Exercise objective: Output the first line of the listing and each line after it, up to and including the line that contains "sheet_roof(r, (-.03, ya, H", exactly as written, minus the pictures.

**** Dataset excerpt

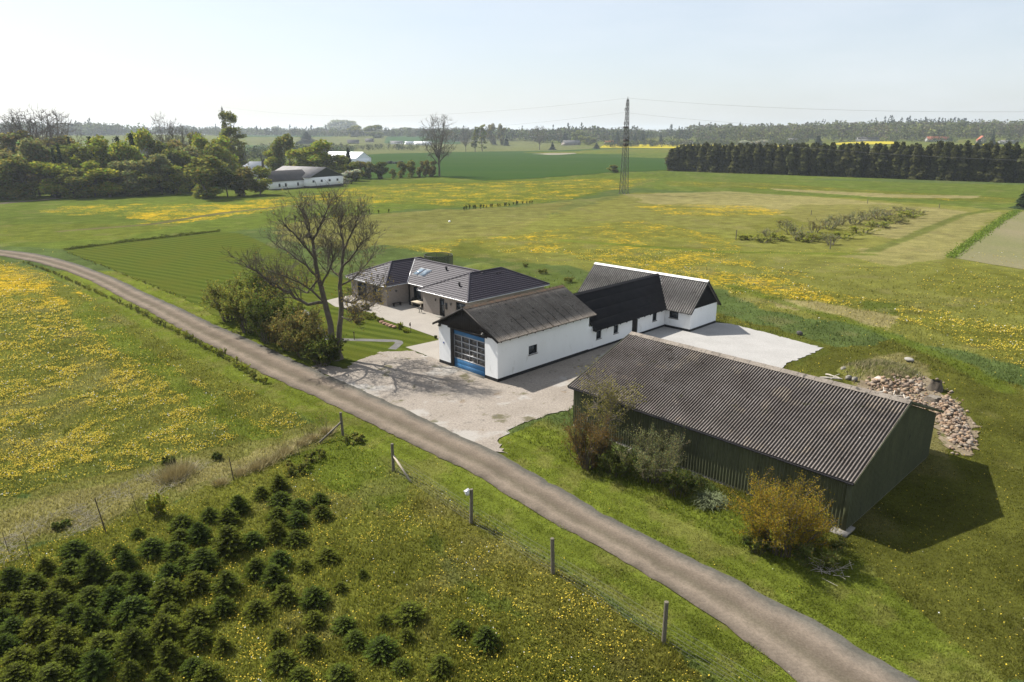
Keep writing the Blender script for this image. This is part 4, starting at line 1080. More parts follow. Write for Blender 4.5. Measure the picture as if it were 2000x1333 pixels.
# ---- big green shed
def shed():
    ang = R(133.3)
    c, s = math.cos(ang), math.sin(ang)
    t = thing('shed', 'long dark green corrugated shed with weathered grey corrugated roof', 'shed', (17.40, 31.90, 0), ang)
    # local x along the length (towards the yard), local y negative towards the back
    L, W1, H, RZ = 19.45, 6.93, 2.98, 5.50
    x0, y0, x1, y1 = .15, -.21, L - .2, -13.25
    def clad(mb, p0, p1, z0, ztop, pitch=.20, amp=.022):
        p0, p1 = np.array(p0, float), np.array(p1, float); d = p1 - p0; Ln = np.linalg.norm(d); d /= Ln; nrm = np.array([d[1], -d[0]])
        u = np.arange(0, Ln + .01, pitch / 8); prof = amp * np.clip(np.sin(2 * np.pi * u / pitch) * 1.8, -1, 1)
        P = p0 + u[:, None] * d + prof[:, None] * nrm
        zt = np.array([ztop(q) for q in u / Ln])
        V = np.concatenate([np.c_[P, np.full(len(u), z0)], np.c_[P, zt]]); n = len(u); k = np.arange(n - 1)
        mb.add(V, np.stack([k, k + 1, k + n + 1, k + n], 1))
    w = MB()
    flat = lambda q: H + .05
    gab = lambda q: H + .05 + (RZ - H - .08) * (1 - abs(2 * q - 1))
    clad(w, (x0, y0), (x1, y0), .10, flat); clad(w, (x1, y1), (x0, y1), .10, flat); clad(w, (x0, y1), (x0, y0), .07, gab); clad(w, (x1, y0), (x1, y1), .07, gab)
    wall = w.build('wall', M['green_sheet'], t)
    cr = MB(); cr.box((x0 - .05, y0 + .035, .1), (x0 + .22, y0 + .06, H - .05)); cr.build('corner_trim', M['green_sheet'], wall)
    p = MB(); p.box((x0 + .03, y0 - .05, -.3), (x1 - .03, y0 - .15 + .14, .14)); p.box((x0 + .10, y1 + .02, -.3), (x0 + .04, y0 - .06, .10)); p.box((x0 + .05, y1 - .02, -.3), (x1, y1 + .1, .28)); p.box((x1 - .1, y1 + .12, -.3), (x1 - .02, y0 - .16, .27)); p.build('plinth', M['concrete'], t)
    r = MB(); ya = 0.07; yb = -13.98
    ym = (ya + yb) / 2
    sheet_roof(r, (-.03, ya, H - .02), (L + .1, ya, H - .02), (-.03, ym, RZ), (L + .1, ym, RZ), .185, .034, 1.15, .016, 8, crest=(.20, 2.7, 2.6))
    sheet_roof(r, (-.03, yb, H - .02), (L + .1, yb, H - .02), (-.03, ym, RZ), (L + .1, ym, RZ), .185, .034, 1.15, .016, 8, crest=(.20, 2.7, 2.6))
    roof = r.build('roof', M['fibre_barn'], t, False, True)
    rc = MB()
    for k in range(18):
        a, b = -.05 + (L + .15) * k / 18, -.05 + (L + .15) * (k + .985) / 18
        for sgn in (-1, 1): rc.add([(a, ym, RZ + .17), (b, ym, RZ + .16), (b, ym + sgn * .33, RZ - .01), (a, ym + sgn * .33, RZ + .0)], [(0, 1, 2, 3)])
    rc.build('ridge_cap', M['fibre_old'], roof, False, True)
    for x in (-.06, L + .13):
        for y in (ya, yb): bb = MB(); bb.bar((x, y, H - .03), (x, ym, RZ - .01), .05, .16); bb.build('bargeboard', M['green_sheet'], t)
    gu = MB(); gu.tubes([[-.02, ya + .05, H - .05, L, ya + .05, H - .05, .05, .05]], 8); gu.build('gutter', M['felt'], roof)
    sl = MB(); sl.box((-.10, -.9, -.1), (.75, .30, .10)); tag(sl.build('concrete_slab', M['concrete']), 'concrete slab at the front corner of the green shed', 'slab').matrix_world = t.matrix_basis
    # grey blocks leaning at the foot of the long wall
    for (px, py, sx, sy, sz, rz, lab) in ((1232, 893, .85, .55, .42, .7, 'rough concrete block between the two bare shrubs at the shed'), (1347, 942, .95, .5, .38, .5, 'rough concrete block beside the spiky grass clump')):
        q = at(px, py); b = MB(); b.box((-sx / 2, -sy / 2, -.05), (sx / 2, sy / 2, sz)); b.box((-sx / 2 + .08, -sy / 2 + .08, sz), (sx / 2 - .1, sy / 2 - .06, sz + .05))
        o = b.build('concrete_block', M['concrete']); o.location = q; o.rotation_euler = (.06, -.05, rz); tag(o, lab, 'block')
shed()
# ------------------------------------------------------------------ trees and shrubs: generators
def grow(rng, p, d, length, r, level, last, segs, tips, up=.12, wig=.16, spread=.75, kids=(2, 3), ratio=.72, side=.5, nseg=3, rr=.68):
    p = np.asarray(p, float); d = norm(d)
    for i in range(nseg):
        d = norm(d + rng.normal(size=3) * wig + np.array([0, 0, up]))
        q = p + d * length / nseg; r2 = r * (1 - (1 - rr) * .55 / nseg * 1.6)
        segs.append([*p, *q, r, r2, level]); p, r = q, r2
        if level < last and (i < nseg - 1) and rng.random() < side:
            e = norm(d + rng.normal(size=3) * spread); grow(rng, p, e, length * ratio * (.6 + .4 * rng.random()), r * .5, level + 1, last, segs, tips, up, wig, spread, kids, ratio, side, nseg, rr)
    if level < last:
        for _ in range(rng.integers(kids[0], kids[1] + 1)):
            e = norm(d + rng.normal(size=3) * spread)
            grow(rng, p, e, length * ratio * (.75 + .4 * rng.random()), r * rr, level + 1, last, segs, tips, up, wig, spread, kids, ratio, side, nseg, rr)
    else: tips.append(p)

def wood(segs, split):
    """thick wood and fine twigs as two builders"""
    S = np.array(segs); a, b = MB(), MB()
    thick = S[:, 8] < split
    for lv in np.unique(S[:, 8]):
        sel = S[S[:, 8] == lv][:, :8]
        (a if lv < split else b).tubes(sel, 8 if lv < 1 else 6 if lv < 2 else 4 if lv < 4 else 3)
    return a, b

TWIG = surf('grey_twigs', (0.165, 0.138, 0.112), (0.125, 0.105, 0.086), 1, .95, 0, 1, .2, 6)
LEAF = {
    'spring': leafmat('fresh_spring_leaves', (.275, .285, .045), (.225, .255, .046)),
    'olive': leafmat('olive_leaves', (.205, .208, .056), (.168, .188, .048)),
    'dark': leafmat('dark_leaves', (.088, .110, .030), (.104, .118, .034)),
    'bronze': leafmat('bronze_buds', (.190, .165, .066), (.165, .152, .055)),
    'needle': leafmat('dark_needles', (.032, .050, .022), (.042, .058, .026), .15),
    'spruce': leafmat('spruce_belt_needles', (.058, .064, .024), (.074, .074, .028), .2),
    'fir': leafmat('young_fir_needles', (.056, .078, .022), (.088, .096, .022), .28),
    'orange': leafmat('orange_buds', (.27, .20, .028), (.25, .19, .028)),
    'red': leafmat('reddish_twigs', (.155, .105, .036), (.15, .10, .036)),
    'blossom': leafmat('white_blossom', (.42, .42, .38), (.36, .37, .33)),
    'grey': leafmat('grey_green_buds', (.215, .215, .105), (.19, .198, .092)),
    'haze': leafmat('bare_twig_mass', (.085, .072, .056), (.075, .066, .054)),
}

def crown_points(rng, n, lobes, shell=.55):
    """leaf spots in uneven lobes (x, y, z, rx, rz)"""
    w = np.array([l[3] ** 2 * l[4] for l in lobes]); k = rng.choice(len(lobes), n, p=w / w.sum())
    d = rng.normal(size=(n, 3)); d /= np.linalg.norm(d, axis=1, keepdims=True)
    rad = rng.random(n) ** shell
    L = np.array(lobes)[k]
    return L[:, :3] + d * rad[:, None] * L[:, 3:5][:, [0, 0, 1]], k

def leafy(seed, H, Wd, leaf, n, size, trunk_h=.22, nl=14, bark='bark', bottom=.15, columnar=False, gaps=.18):
    """one broadleaf prototype: (trunk mesh builder, crown builder)"""
    rng = np.random.default_rng(seed)
    segs, tips = [], []
    tr = H * .014 + .05
    grow(rng, (0, 0, -.2), (rng.normal() * .06, rng.normal() * .06, 1), H * (.34 if not columnar else .55), tr, 0, 3, segs, tips, up=.22, spread=.60 if not columnar else .35, ratio=.66, nseg=3)
    S_ = np.array(segs); k_ = H * .90 / S_[:, 5].max(); S_[:, [2, 5]] *= min(1, k_); rr_ = np.percentile(np.hypot(S_[:, 3], S_[:, 4]), 96); f_ = min(1, Wd * .40 / rr_); S_[:, [0, 1, 3, 4]] *= f_
    a, b = wood(S_, 9)
    lobes = []
    for k in range(nl):
        z = bottom + (1 - bottom) * (rng.random() ** (.9 if not columnar else 1))
        f = math.sin(math.pi * min(1, max(.08, (z - bottom * .4) / (1.06 - bottom * .4)))) ** .6 if not columnar else (1 - abs(z - .5)) ** .5
        th = rng.random() * 2 * math.pi; q = Wd / 2 * f * (.15 + .72 * rng.random())
        s = Wd * (.14 + .10 * rng.random()) * (1 if not columnar else .82)
        lobes.append((q * math.cos(th), q * math.sin(th), min(H * z, H - s * .55), s, s * (.75 + .4 * rng.random())))
    P, k = crown_points(rng, n, lobes)
    keep = vnoise(P[:, 0] / (Wd * .09) + 31, P[:, 2] / (Wd * .09) + P[:, 1] / (Wd * .12), seed) > gaps
    P, k = P[keep], k[keep]; P[:, 2] = np.maximum(P[:, 2], .12)
    tint = (.62 + .62 * rng.random(nl))[k] * (.75 + .5 * rng.random(len(P)))
    hue = np.stack([tint * (1 + .18 * rng.normal(size=len(P))), tint, tint * (1 + .1 * rng.normal(size=len(P)))], 1)
    c = MB(); c.quads(P, size * (.6 + .8 * rng.random(len(P))), rng, .25, np.clip(hue, .2, 2.2))
    return a, c

def bare(seed, H, spread=.62, up=.13, last=5, trunk=.30, r=None, ratio=.72, lean=(0, 0), side=.55, kids=(2, 3), thin=.0006):
    rng = np.random.default_rng(seed); segs, tips = [], []
    grow(rng, (0, 0, -.2), (lean[0], lean[1], 1), H * trunk, r or H * .017, 0, last, segs, tips, up=up, spread=spread, ratio=ratio, wig=.13, side=side, kids=kids)
    z = max(s[5] for s in segs); S = np.array(segs); S[:, :6] *= H / z; S[:, 6:8] = np.maximum(S[:, 6:8], H * thin)
    return wood(S, last - 1), np.array(tips) * H / z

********

Final result:
Keep writing the Blender script for this image. This is part 4, starting at line 1080. More parts follow. Write for Blender 4.5. Measure the picture as if it were 2000x1333 pixels.
# ---- big green shed
def shed():
    ang = R(133.3)
    c, s = math.cos(ang), math.sin(ang)
    t = thing('shed', 'long dark green corrugated shed with weathered grey corrugated roof', 'shed', (17.40, 31.90, 0), ang)
    # local x along the length (towards the yard), local y negative towards the back
    L, W1, H, RZ = 19.45, 6.93, 2.98, 5.50
    x0, y0, x1, y1 = .15, -.21, L - .2, -13.25
    def clad(mb, p0, p1, z0, ztop, pitch=.20, amp=.022):
        p0, p1 = np.array(p0, float), np.array(p1, float); d = p1 - p0; Ln = np.linalg.norm(d); d /= Ln; nrm = np.array([d[1], -d[0]])
        u = np.arange(0, Ln + .01, pitch / 8); prof = amp * np.clip(np.sin(2 * np.pi * u / pitch) * 1.8, -1, 1)
        P = p0 + u[:, None] * d + prof[:, None] * nrm
        zt = np.array([ztop(q) for q in u / Ln])
        V = np.concatenate([np.c_[P, np.full(len(u), z0)], np.c_[P, zt]]); n = len(u); k = np.arange(n - 1)
        mb.add(V, np.stack([k, k + 1, k + n + 1, k + n], 1))
    w = MB()
    flat = lambda q: H + .05
    gab = lambda q: H + .05 + (RZ - H - .08) * (1 - abs(2 * q - 1))
    clad(w, (x0, y0), (x1, y0), .10, flat); clad(w, (x1, y1), (x0, y1), .10, flat); clad(w, (x0, y1), (x0, y0), .07, gab); clad(w, (x1, y0), (x1, y1), .07, gab)
    wall = w.build('wall', M['green_sheet'], t)
    cr = MB(); cr.box((x0 - .05, y0 + .035, .1), (x0 + .22, y0 + .06, H - .05)); cr.build('corner_trim', M['green_sheet'], wall)
    p = MB(); p.box((x0 + .03, y0 - .05, -.3), (x1 - .03, y0 - .15 + .14, .14)); p.box((x0 + .10, y1 + .02, -.3), (x0 + .04, y0 - .06, .10)); p.box((x0 + .05, y1 - .02, -.3), (x1, y1 + .1, .28)); p.box((x1 - .1, y1 + .12, -.3), (x1 - .02, y0 - .16, .27)); p.build('plinth', M['concrete'], t)
    r = MB(); ya = 0.07; yb = -13.98
    ym = (ya + yb) / 2
    sheet_roof(r, (-.03, ya, H - .02), (L + .1, ya, H - .02), (-.03, ym, RZ), (L + .1, ym, RZ), .185, .034, 1.15, .016, 8, crest=(.20, 2.7, 2.6))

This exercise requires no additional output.